Einige sprechen von einer «Israelisierung» der arabischen Bürger, andere von Teilnahmebereitschaft. Doch ist die Rede von einer Entwicklung, die sich seit Israels Staatsgründung andauernd verstärkt. Trotz aller Widerstände und Kriege, die immer wieder leichte Rückläufe mit sich bringen, den stetigen Trend nach oben aber nicht abbrechen lassen. Auch der 7. Oktober 2023 wird daher seine negative Auswirkung zeigen. Seit 7/10 kommen noch die Gewaltexzesse von Siedlern gegen ihre palästinensischen Nachbarn hinzu. In den letzten Wochen immer häufiger auch Angriffe jugendlicher Hooligans in Israels «gemischten» Städten gegen arabische Nachbarn. Wie am letzten Wochenende, als in Jaffo Schläger eine schwangere Frau und deren Kinder mit Pfefferspray angriffen. Innerhalb Israels sind solche Angriffe kein Massenphänomen, aber statistisch immer spürbarer.

Kein Geheimnis
Netanyahus Regierung verhehlt nicht ihre gezielte Benachteiligungspolitik gegenüber der arabischen Bevölkerung. Gleich mit Amtsantritt kürzte sie die Finanzierung eines Mehrjahresplans der Vorgängerregierung für den Kampf gegen die Gewalt des organisierten Verbrechens in den arabischen Ortschaften. Erste Erfolge waren bis dahin ohnehin nur spärlich, aber doch spürbar. In diesem Jahr stieg die Zahl der Morde wieder auf einen neuen Rekord. Einen übernommenen Mehrjahresplan der Vorgänger verlängerte sie nicht, brüstet sich aber mit dessen Erfolgen.
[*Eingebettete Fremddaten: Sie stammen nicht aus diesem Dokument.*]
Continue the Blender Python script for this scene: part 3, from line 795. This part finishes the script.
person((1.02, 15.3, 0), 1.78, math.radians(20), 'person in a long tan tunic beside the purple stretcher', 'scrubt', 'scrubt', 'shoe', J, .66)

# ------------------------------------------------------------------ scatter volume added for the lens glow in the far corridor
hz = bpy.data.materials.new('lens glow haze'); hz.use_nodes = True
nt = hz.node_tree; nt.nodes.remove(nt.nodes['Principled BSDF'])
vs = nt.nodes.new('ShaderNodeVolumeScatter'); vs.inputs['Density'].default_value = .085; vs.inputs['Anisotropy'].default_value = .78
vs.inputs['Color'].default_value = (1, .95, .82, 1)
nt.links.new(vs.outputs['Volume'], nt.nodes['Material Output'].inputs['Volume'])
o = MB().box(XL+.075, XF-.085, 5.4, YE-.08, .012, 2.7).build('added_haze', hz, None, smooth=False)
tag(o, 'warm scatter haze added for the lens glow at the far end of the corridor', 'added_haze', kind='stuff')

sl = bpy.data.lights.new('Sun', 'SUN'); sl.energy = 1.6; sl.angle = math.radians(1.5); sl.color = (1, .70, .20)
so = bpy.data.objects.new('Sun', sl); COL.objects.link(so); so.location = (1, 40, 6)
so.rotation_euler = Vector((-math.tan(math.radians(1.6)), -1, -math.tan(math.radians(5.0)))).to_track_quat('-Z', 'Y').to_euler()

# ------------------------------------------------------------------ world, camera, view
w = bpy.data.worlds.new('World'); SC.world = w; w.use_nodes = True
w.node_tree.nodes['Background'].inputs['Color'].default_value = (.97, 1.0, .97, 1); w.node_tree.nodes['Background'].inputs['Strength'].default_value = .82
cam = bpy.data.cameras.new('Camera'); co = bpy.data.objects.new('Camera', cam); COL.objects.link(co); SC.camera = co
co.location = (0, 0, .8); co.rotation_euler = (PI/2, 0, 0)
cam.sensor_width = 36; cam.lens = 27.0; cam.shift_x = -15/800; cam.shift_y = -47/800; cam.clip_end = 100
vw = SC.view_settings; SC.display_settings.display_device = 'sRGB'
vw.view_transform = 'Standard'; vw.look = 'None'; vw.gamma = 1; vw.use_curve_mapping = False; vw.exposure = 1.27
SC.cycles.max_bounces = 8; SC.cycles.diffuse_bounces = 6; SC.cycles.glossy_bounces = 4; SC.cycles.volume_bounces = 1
Dabei zeigte gerade das blutige Massaker, wie die Islamisten ohne zu unterscheiden gegen die israelische Bevölkerung losschlugen. Im Süden wie im Norden waren Juden wie Araber Opfer der brutalen Angriffe. Unter den Rettern, die am 7. Oktober 2023 unter Beschuss vor dem Massaker Flüchtende aufsammelten, waren zahlreiche arabische Anwohner. Wie unter den Opfern. Selten zuvor zeigte sich Israel deutlicher als Schicksalsgemeinschaft.

Israelische Brandmauer?
Was diese Regierung ignorierte und trotzdem wie gewohnt alles tat, an Spaltung und Hetze zu wachsen. Was zu erwarten war. Doch dass Israels Opposition nichts tut, die Brandmauer einzureissen, gibt zu denken. Statt ihre Bereitschaft zur Zusammenarbeit zu propagieren, lässt sie sich von Netanyahu einen Wettstreit aufzwingen: Wer verweigert sich der arabischen Wählerschaft mehr? Gibt es überhaupt noch eine Opposition in Israel? Der Klüngel aus ständig wechselnden Parteinamen kann sich auf keinen gemeinsamen Kandidaten einigen. Auf kein Ziel ausser Nur-nicht-Bibi. Trotzdem: Bis auf die vom Wähler abgehalfterten Sozialdemokraten beharren alle auf der Brandmauer. Zur pauschalisierenden Hetze der Netanyahu-Getreuen schweigen sie. Opposition – mit mehr Möchtegern-Premiers als Parteien und Strategie.